Before listing someone's name on any document, they should have agreed to act as a reference.  If the right people were picked, they will be glad to help you find a job.  In fact, many of them will be flattered by this opportunity.

There is a good chance this offer will be rejected too.  Some people are just not comfortable acting as a reference.  Don't be discouraged if someone turns down the offer; it happens.

Assembling Contact Information

Once someone has agreed to act as a job reference, make sure their contact information is current and accurate.  This includes names, job titles, company names, work address, as well as direct contact information.  This last category includes email addresses, cell phones, day and evening telephone numbers.

Briefing References

The people picked as references need to be familiar with your current job duties, and responsibilities.  Ideally, they should also be aware of your strengths and accomplishments.

They should be familiar with your career plans and the types of jobs or positions being sought.  Sending them an up-to-date resume is an effective way to prepare them for a call from a potential employer.

Maintaining References

Finally, it's important to maintain contact with the individuals on the list.  Make sure they remain up-to-date on career aspirations, and give them a call if a potential employer is going to be contacting them with some questions.

Maintaining good job references can take some work.  In some cases a simple telephone call is adequate; in other cases it may be beneficial to have a quick discussion over lunch or a cup of coffee.

Putting a List of References Together

After the references have been finalized, the list needs to be assembled into a document.  If an employer asks for a copy at the end of a job interview, they need to be quickly provided with a well-written and current list.

A list of references is no longer included on a modern-day resume; those days are long over.  They should be included in a separate document that is labeled as such.  The general format to follow is described below.

Example Job Reference Format

The format for each job reference is pretty simple and should include:

  • Full Name
  • Current Job Title
  • Company Name
  • Street Address
  • City, State, Zip Code
  • Telephone Number
  • Email Address

We've constructed a template that can be used to create a job reference list.  The example can be downloaded and customized to suit someone's individual needs: Sample Job Reference List.

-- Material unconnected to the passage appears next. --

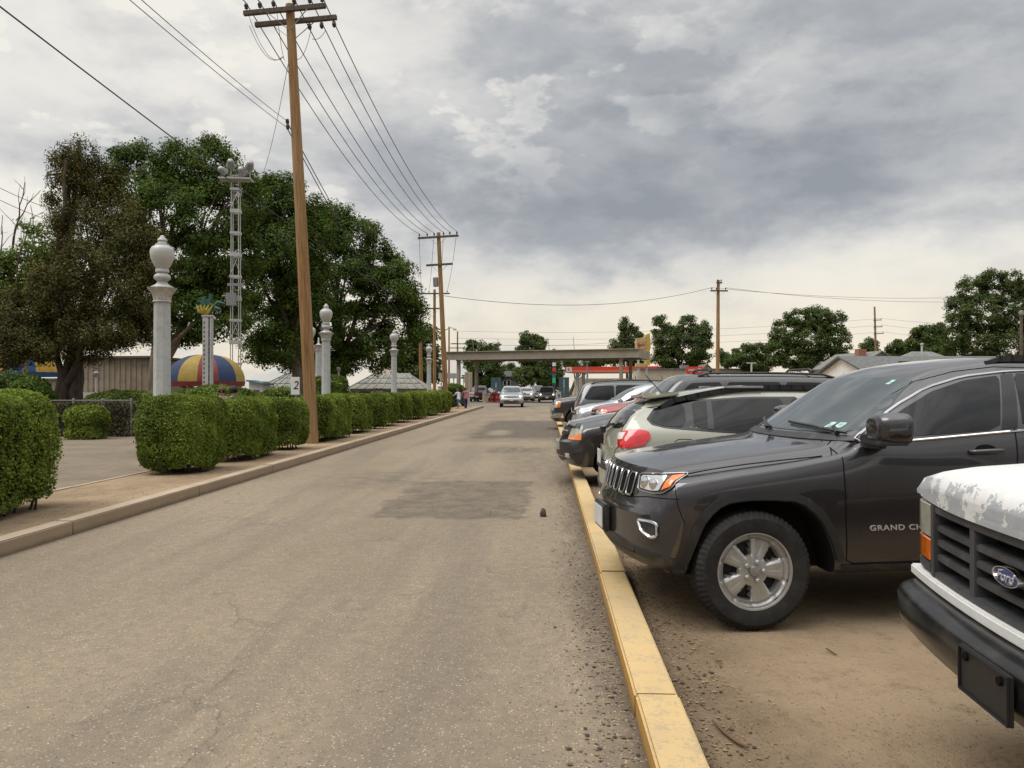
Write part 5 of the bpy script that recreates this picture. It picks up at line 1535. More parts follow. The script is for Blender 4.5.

Reference Letters / Letters of Recommendation

It's not a very common practice today, but an employer might ask to have a reference write a letter of recommendation.  If so, the reference should be asked to include the following elements in that letter:

  • Professional Connection:  a brief description indicating how the reference has come to know you, and why they are qualified to write a letter of recommendation.
  • Job Qualifications:  this part of the letter should explain your qualifications, skills, achievements, and how these attributes make you a valuable addition to any company.
  • Conclusion / Summary Statement:  a simple statement indicating this reference would highly recommend you for a job opening, as well as their contact information.  This way if the reader has any follow-up questions they can quickly get in touch directly with the reference.

Modern Day References

In an effort to save some of the time involved with face-to-face job interviews, many companies are turning to the search engine powers found on the Internet, such as Google, to find information on job candidates.  Websites such as Facebook, Twitter, and LinkedIn can also provide insights that a traditional job interview can't.

In fact, websites specializing in "connecting" professional such as LinkedIn and Jobster allow recruiters to quickly identify coworkers, past and present.  Unfortunately, these individuals are not always the ideal reference.

While we're not suggesting that anyone distance themselves from these online communities.  We're just pointing out that in the competitive job marketplace, recruiters are using any, and all, information they can find; this includes online profiles.